A big pad save on a scramble pick-up by Sebastian Aho kept it a 2-1 game with 9:58 remaining.

Just over a minute later, Gaudreau gave the Flames the insurance goal they were looking for.

He scored his second of the game with a wrist shot that partially deflected off Pesce who fronted him, and dipped low past Lack’s trapper.

As much energy and work the Hurricanes put out to pull closer, Elliott, Gaudreau and the Flames proved too much to overcome.

“Five-on-five we were struggling,” Carolina’s Jordan Staal said.

“We weren’t creating enough and doing enough good things to win a hockey game.”

They faced a Flames squad that was intent on winning the game, no matter what.

“I think our guys were dialed in,” Calgary head coach Glen Gulatzan said.

“They wanted to finish the trip off the right way.”

While Hanifin and new defensive partner Pesce were victimized and on the ice for all three goals against, no shots on goal from Jeff Skinner and winning only 50 percent of all draws were not the ingredients for success for Carolina.

Losing to Calgary showed once again that scoring is an issue for this team, particularly when it needs to recover from lapses.

They apparently haven’t earned the breaks that other teams get when they don’t play well.

Call it bad luck, karma, or just the prolonged punishment to not yet be rewarded for their efforts that they should have banked earlier in the season.

According to Peters, it’s simply a matter of inconsistency.

“I think our whole team has a hard time being consistent,” Peters said when referring to recent finishes.

“You look at the Pittsburgh effort and the effort against Ottawa. I don’t think they are the same as the effort tonight. I thought our effort was lacking throughout. I think we could be a little better than we were today.”

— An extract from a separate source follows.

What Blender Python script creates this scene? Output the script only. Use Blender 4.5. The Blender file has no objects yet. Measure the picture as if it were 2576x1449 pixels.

With the trade deadline approaching, and with a road trip coming up as well, who knows how the inconsistency will be addressed.

“We made it easy on management, for sure,” Peters concluded.

“We don’t have much of a leg to stand on, to argue about and go in and fight. We haven’t done a good job there, so they’ll be makin’ decisions.  I’m sure they’re busy as we speak and they will be busy until Wednesday.”